┌──

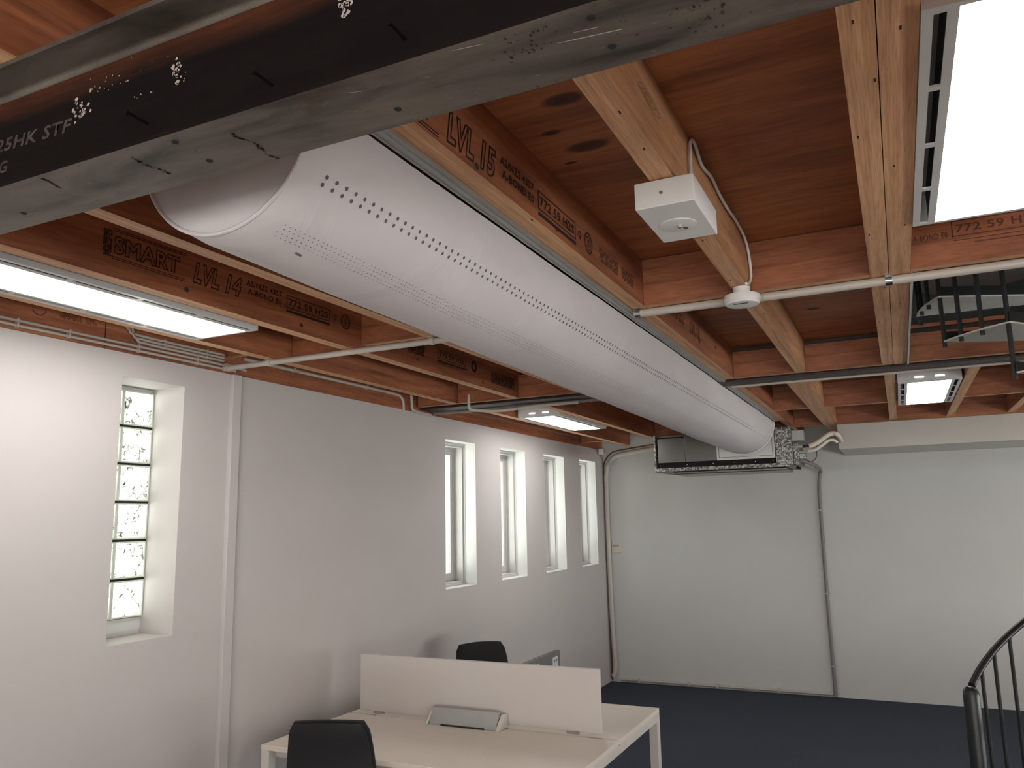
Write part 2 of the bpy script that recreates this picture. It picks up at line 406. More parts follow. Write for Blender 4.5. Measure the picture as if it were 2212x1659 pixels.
# ---------------------------------------------------------------- windows
def empty_struct(name, loc):
    o = bpy.data.objects.new(name, None); col.objects.link(o); o.location = loc; o.matrix_world = Matrix.Translation(loc); o['kind'] = 'structure'; return o
def block_window(n, y0):
    y1 = y0+.345; zb = 1.386; ph = .1785
    e = empty_struct('window_%d' % n, (WX, (y0+y1)/2, 1.305))
    MB().box(-3.355, -3.285, y0+.002, y1-.002, 1.306, zb-.004).build('window_sill', M['whitepaint'], e)
    for c_ in range(2):
        for r_ in range(6):
            ya = y0+.001+c_*.172; yb = ya+.171; za = zb+r_*ph; zb2 = za+ph-.010
            f = MB(); t = .009
            f.box(-3.345, -3.272, ya, ya+t, za, zb2); f.box(-3.345, -3.272, yb-t, yb, za, zb2)
            f.box(-3.345, -3.272, ya+t, yb-t, za, za+t); f.box(-3.345, -3.272, ya+t, yb-t, zb2-t, zb2)
            bo = f.build('glass_block', M['glassedge'], e, bevel=.003)
            MB().quad([(-3.274, ya+t, za+t), (-3.274, yb-t, za+t), (-3.274, yb-t, zb2-t), (-3.274, ya+t, zb2-t)]).build('wavy_pane', M['wavyglass'], bo, fix=False)
    # dark mortar lines between the courses
    j = MB()
    for r_ in range(1, 6):
        z = zb+r_*ph-.010; j.box(-3.34, -3.276, y0+.001, y1-.001, z, z+.010)
    j.build('mortar_joint', M['dark'], e)
    MB().box(-3.345, -3.285, y0+.002, y1-.002, zb+6*ph-.01, 2.464).build('window_head', M['whitepaint'], e)
def narrow_window(n, y0, y1, z0, z1):
    e = empty_struct('window_%d' % n, (WX, (y0+y1)/2, z0))
    f = MB()
    for (xa, xb, t) in ((-3.185, -3.165, .006), (-3.235, -3.185, .020), (-3.260, -3.235, .010), (-3.30, -3.260, .034)):
        f.box(xa, xb, y1-t, y1-.001, z0+.001, z1-.001); f.box(xa, xb, y0+.001, y0+t, z0+.001, z1-.001)
        f.box(xa, xb, y0+t, y1-t, z0+.001, z0+t+.012); f.box(xa, xb, y0+t, y1-t, z1-t-.012, z1-.001)
    f.build('window_frame', M['frame'], e)
    r_ = MB(); k_ = .0025
    r_.box(-3.165, WX+.0005, y1-k_, y1-.0002, z0+k_, z1-k_); r_.box(-3.165, WX+.0005, y0+.0002, y0+k_, z0+k_, z1-k_)
    r_.box(-3.165, WX+.0005, y0+.0002, y1-.0002, z0+.0002, z0+k_); r_.box(-3.165, WX+.0005, y0+.0002, y1-.0002, z1-k_, z1-.0002)
    r_.build('daylit_lining', M['reveal'], e)  # thin added lining, paler so the reveals look more strongly daylit
    s = MB(); xa, xb = -3.285, -3.268; ya, yb = y0+.034, y1-.034
    s.box(xa, xb, ya, ya+.03, z0+.046, z1-.046); s.box(xa, xb, yb-.036, yb, z0+.046, z1-.046)
    s.box(xa, xb, ya+.03, yb-.036, z0+.046, z0+.09); s.box(xa, xb, ya+.03, yb-.036, z1-.09, z1-.046)
    s.build('sash', M['frame'], e)
    MB().box(-3.279, -3.275, ya+.03, yb-.036, z0+.09, z1-.09).build('pane', M['tinted'], e)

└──

Your copy of the data should match it exactly, except that pictures are left out.

Write part 2 of the bpy script that recreates this picture. It picks up at line 406. More parts follow. Write for Blender 4.5. Measure the picture as if it were 2212x1659 pixels.
# ---------------------------------------------------------------- windows
def empty_struct(name, loc):
    o = bpy.data.objects.new(name, None); col.objects.link(o); o.location = loc; o.matrix_world = Matrix.Translation(loc); o['kind'] = 'structure'; return o
def block_window(n, y0):
    y1 = y0+.345; zb = 1.386; ph = .1785
    e = empty_struct('window_%d' % n, (WX, (y0+y1)/2, 1.305))
    MB().box(-3.355, -3.285, y0+.002, y1-.002, 1.306, zb-.004).build('window_sill', M['whitepaint'], e)
    for c_ in range(2):
        for r_ in range(6):
            ya = y0+.001+c_*.172; yb = ya+.171; za = zb+r_*ph; zb2 = za+ph-.010
            f = MB(); t = .009
            f.box(-3.345, -3.272, ya, ya+t, za, zb2); f.box(-3.345, -3.272, yb-t, yb, za, zb2)
            f.box(-3.345, -3.272, ya+t, yb-t, za, za+t); f.box(-3.345, -3.272, ya+t, yb-t, zb2-t, zb2)
            bo = f.build('glass_block', M['glassedge'], e, bevel=.003)
            MB().quad([(-3.274, ya+t, za+t), (-3.274, yb-t, za+t), (-3.274, yb-t, zb2-t), (-3.274, ya+t, zb2-t)]).build('wavy_pane', M['wavyglass'], bo, fix=False)
    # dark mortar lines between the courses
    j = MB()
    for r_ in range(1, 6):
        z = zb+r_*ph-.010; j.box(-3.34, -3.276, y0+.001, y1-.001, z, z+.010)
    j.build('mortar_joint', M['dark'], e)
    MB().box(-3.345, -3.285, y0+.002, y1-.002, zb+6*ph-.01, 2.464).build('window_head', M['whitepaint'], e)
def narrow_window(n, y0, y1, z0, z1):
    e = empty_struct('window_%d' % n, (WX, (y0+y1)/2, z0))
    f = MB()
    for (xa, xb, t) in ((-3.185, -3.165, .006), (-3.235, -3.185, .020), (-3.260, -3.235, .010), (-3.30, -3.260, .034)):
        f.box(xa, xb, y1-t, y1-.001, z0+.001, z1-.001); f.box(xa, xb, y0+.001, y0+t, z0+.001, z1-.001)
        f.box(xa, xb, y0+t, y1-t, z0+.001, z0+t+.012); f.box(xa, xb, y0+t, y1-t, z1-t-.012, z1-.001)
    f.build('window_frame', M['frame'], e)
    r_ = MB(); k_ = .0025
    r_.box(-3.165, WX+.0005, y1-k_, y1-.0002, z0+k_, z1-k_); r_.box(-3.165, WX+.0005, y0+.0002, y0+k_, z0+k_, z1-k_)
    r_.box(-3.165, WX+.0005, y0+.0002, y1-.0002, z0+.0002, z0+k_); r_.box(-3.165, WX+.0005, y0+.0002, y1-.0002, z1-k_, z1-.0002)
    r_.build('daylit_lining', M['reveal'], e)  # thin added lining, paler so the reveals look more strongly daylit
    s = MB(); xa, xb = -3.285, -3.268; ya, yb = y0+.034, y1-.034
    s.box(xa, xb, ya, ya+.03, z0+.046, z1-.046); s.box(xa, xb, yb-.036, yb, z0+.046, z1-.046)
    s.box(xa, xb, ya+.03, yb-.036, z0+.046, z0+.09); s.box(xa, xb, ya+.03, yb-.036, z1-.09, z1-.046)
    s.build('sash', M['frame'], e)
    MB().box(-3.279, -3.275, ya+.03, yb-.036, z0+.09, z1-.09).build('pane', M['tinted'], e)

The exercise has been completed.